The Importance of Staying Limber

In Christian circles there is a high degree of suspicion towards people whose beliefs are constantly changing. We applaud Luther for his “Here I stand; I can do no other” attitude but we deplore Bunyan’s Mr. Pliable. Luther stands strong in the face of opposition while Pliable is blown this way and that by “every wind of new teaching.”

It is right to be critical of Mr. or Ms. Pliable, or any other spiritual Gumby who bends over backwards to avoid conflict or debate. He or she takes the path of least resistance, not because it is true but because it is easy. He or she is not convinced by facts but guided by the moral and intellectual fashions du jour.

A spiritual Gumby keeps an eye on the latest trends, eager to stay on society’s good side. When things gets tough, the spiritually tough (like Luther) stand firm, but the Gumby folds.

No one wants to be a spiritual Gumby, but one mustn’t mistake being stubborn for being strong. Obstinacy is not a sign of spiritual muscle. At first glance, some people look firm, but it’s only because spiritual rigor mortis has set in.

It is necessary to remain unbending before injustice and immorality, but the virtue does not lie in being unbending but in acting justly and morally. Too often people see inflexibility itself as a virtue. It is nothing of the sort.

A person who thinks inflexibility is itself a virtue is already on the way to becoming rigid. That person, to his or her credit, may not yield to the pressure of unjust or immoral cultural demands, but when the time comes to yield to God, he or she may not be limber enough to do that either. A Christian’s life is characterized, as St. Paul tells us, by transformation into the likeness of Jesus. But to the unyielding, transformation can only be a painful ordeal.

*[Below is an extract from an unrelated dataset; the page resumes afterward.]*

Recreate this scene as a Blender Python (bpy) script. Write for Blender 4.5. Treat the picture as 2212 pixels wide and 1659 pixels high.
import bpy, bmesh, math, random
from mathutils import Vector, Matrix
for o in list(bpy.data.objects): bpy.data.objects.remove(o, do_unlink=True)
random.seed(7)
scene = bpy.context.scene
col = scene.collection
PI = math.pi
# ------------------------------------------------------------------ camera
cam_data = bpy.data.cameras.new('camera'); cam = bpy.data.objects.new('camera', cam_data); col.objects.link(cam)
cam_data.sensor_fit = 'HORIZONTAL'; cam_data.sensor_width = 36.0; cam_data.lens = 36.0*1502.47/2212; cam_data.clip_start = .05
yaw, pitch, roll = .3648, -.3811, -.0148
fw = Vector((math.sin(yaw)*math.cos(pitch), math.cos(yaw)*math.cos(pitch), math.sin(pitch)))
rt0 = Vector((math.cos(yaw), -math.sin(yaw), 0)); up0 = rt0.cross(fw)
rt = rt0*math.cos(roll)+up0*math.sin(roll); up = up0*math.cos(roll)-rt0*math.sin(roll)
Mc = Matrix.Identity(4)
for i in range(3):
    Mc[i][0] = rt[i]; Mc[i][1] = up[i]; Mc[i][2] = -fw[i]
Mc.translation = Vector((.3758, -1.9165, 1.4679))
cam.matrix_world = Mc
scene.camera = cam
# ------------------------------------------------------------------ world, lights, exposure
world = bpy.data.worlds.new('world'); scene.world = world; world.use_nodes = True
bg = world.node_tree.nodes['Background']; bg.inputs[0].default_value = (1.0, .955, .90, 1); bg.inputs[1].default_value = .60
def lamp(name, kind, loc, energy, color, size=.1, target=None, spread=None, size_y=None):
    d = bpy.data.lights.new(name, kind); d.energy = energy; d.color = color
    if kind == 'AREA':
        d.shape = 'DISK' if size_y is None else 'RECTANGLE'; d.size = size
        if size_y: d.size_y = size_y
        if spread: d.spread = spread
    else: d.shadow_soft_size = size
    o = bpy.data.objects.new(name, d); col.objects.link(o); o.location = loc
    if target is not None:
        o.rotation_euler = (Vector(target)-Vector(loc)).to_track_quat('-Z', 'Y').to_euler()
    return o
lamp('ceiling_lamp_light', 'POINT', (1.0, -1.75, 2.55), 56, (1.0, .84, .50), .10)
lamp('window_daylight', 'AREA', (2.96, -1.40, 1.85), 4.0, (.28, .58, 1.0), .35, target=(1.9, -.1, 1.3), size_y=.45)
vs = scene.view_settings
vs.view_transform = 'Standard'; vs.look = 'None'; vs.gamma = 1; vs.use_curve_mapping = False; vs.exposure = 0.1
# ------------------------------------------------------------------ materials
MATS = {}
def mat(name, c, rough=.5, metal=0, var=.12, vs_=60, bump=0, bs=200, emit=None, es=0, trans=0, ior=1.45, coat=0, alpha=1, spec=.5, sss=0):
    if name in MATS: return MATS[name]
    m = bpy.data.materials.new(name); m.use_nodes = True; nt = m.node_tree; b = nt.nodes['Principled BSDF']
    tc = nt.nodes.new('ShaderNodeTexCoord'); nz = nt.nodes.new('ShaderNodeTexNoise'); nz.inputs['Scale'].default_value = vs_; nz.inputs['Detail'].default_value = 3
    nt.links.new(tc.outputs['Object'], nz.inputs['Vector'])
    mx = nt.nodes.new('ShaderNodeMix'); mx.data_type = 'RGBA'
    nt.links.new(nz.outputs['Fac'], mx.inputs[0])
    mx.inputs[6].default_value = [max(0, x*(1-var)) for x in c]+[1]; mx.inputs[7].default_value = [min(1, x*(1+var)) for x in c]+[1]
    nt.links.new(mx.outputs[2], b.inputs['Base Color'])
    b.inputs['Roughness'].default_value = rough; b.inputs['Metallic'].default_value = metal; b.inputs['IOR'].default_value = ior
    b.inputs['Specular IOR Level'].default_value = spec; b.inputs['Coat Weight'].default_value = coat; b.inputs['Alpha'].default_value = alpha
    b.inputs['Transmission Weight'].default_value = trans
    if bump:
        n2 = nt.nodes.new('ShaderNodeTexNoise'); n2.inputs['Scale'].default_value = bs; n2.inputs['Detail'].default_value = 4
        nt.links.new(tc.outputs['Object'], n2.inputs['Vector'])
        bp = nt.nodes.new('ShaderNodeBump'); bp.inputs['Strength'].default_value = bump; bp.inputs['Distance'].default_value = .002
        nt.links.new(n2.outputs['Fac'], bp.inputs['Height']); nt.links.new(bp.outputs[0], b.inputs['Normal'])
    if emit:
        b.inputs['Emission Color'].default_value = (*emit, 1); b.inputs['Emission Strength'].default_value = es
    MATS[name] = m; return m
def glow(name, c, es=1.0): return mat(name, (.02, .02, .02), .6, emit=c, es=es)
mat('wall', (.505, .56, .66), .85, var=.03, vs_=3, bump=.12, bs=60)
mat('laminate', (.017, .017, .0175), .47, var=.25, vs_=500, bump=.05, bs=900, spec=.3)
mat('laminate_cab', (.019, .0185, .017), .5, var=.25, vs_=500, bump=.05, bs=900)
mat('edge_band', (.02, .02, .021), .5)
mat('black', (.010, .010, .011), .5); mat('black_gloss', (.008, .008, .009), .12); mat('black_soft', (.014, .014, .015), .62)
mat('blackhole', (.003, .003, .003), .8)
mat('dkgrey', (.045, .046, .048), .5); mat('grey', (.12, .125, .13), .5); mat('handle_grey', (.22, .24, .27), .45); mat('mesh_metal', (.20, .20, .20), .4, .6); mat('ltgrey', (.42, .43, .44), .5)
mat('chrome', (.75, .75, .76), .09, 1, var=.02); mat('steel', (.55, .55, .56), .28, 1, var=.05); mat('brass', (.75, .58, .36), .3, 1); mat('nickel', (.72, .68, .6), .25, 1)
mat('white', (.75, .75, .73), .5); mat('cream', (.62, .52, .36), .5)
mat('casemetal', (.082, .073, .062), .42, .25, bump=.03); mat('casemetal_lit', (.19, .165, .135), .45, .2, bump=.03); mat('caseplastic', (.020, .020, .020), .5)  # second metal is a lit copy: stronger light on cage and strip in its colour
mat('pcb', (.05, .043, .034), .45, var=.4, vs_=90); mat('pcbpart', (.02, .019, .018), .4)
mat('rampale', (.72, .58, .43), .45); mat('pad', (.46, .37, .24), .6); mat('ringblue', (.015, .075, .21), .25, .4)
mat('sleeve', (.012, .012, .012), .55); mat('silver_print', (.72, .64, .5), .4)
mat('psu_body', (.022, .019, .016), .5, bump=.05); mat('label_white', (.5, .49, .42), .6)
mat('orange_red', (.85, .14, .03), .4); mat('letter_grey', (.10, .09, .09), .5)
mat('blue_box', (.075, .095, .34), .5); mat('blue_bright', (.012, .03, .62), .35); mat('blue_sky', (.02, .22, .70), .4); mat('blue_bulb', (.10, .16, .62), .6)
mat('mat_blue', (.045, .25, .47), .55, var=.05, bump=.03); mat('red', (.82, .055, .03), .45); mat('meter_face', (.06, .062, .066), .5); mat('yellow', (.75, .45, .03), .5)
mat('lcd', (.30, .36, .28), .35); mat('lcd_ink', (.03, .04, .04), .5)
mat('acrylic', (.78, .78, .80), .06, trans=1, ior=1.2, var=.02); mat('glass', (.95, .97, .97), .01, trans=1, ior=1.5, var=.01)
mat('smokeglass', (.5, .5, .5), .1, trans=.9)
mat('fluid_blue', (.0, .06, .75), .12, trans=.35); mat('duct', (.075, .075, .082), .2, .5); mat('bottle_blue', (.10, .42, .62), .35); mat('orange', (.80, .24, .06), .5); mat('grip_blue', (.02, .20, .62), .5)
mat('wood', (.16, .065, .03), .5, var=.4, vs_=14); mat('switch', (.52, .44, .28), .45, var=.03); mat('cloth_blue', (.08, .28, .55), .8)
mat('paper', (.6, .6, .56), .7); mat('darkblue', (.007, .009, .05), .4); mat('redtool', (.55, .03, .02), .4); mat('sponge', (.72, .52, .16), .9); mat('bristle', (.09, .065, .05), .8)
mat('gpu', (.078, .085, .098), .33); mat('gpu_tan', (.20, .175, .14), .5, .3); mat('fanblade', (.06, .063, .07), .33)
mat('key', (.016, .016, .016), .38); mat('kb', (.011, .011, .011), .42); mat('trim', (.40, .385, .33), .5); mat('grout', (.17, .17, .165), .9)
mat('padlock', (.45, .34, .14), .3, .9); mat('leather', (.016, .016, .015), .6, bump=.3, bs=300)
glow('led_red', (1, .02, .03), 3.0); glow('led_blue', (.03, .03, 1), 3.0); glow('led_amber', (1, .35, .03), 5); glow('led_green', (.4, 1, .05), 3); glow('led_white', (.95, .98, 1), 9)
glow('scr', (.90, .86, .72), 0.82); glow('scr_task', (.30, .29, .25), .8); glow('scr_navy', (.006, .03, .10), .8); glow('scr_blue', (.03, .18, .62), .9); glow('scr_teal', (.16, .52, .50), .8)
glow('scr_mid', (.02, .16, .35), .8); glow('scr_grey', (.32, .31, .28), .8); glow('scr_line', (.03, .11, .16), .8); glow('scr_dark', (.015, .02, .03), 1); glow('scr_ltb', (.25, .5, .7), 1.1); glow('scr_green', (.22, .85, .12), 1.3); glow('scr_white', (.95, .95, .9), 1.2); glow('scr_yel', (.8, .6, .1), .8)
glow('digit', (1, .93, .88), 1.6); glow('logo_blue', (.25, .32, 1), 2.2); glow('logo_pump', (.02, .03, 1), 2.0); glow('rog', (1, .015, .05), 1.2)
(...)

The biblical term for a follower of Jesus is “disciple.” A moment’s thought makes clear that an unyielding disciple is a contradiction in terms. Since a disciple is first and foremost a learner, the person who thinks she knows everything already cannot be a disciple. An unwillingness to learn and change puts discipleship to Jesus at risk.

The Bible has a term for the unwillingness to learn or change: “stiff-necked.” It was a word early Bible readers understood well. When an ancient farmer plowed his field, he would use a long pole with a sharp iron tooth to prick an ox’s neck on the left of right to get it to turn. But a “stiff-necked” ox would not feel the jab and would continue on its way.

Likewise, a stiff-necked person is insensitive to the jab of divine persuasion. He or she continues down the same path, even though it leads to trouble. It is therefore necessary to remain soft enough to feel and pliable enough to change.

Why do people get spiritually stiff? There are a number of reasons. Lack of exercise – they’ve sat too long without testing their intellectual and spiritual muscles. Or they have suffered an injury, spiritually speaking, which has twisted their beliefs. Or they are afraid. Fear – of loss or injury – will cause a person to tense up, and unremitting fear can make him or her stiff.

How does one stay spiritually limber? Start with stretches, including hearing those with whom one disagrees and thinking through their arguments. But that’s just a warm-up. There is nothing that will stretch a person like actually doing what Jesus instructs his disciples to do. Thinking abstractly about Jesus’s words is good, but doing them will have the extraordinary effect of training a person to be pliable to God and inflexible to cultural pressure at the same time.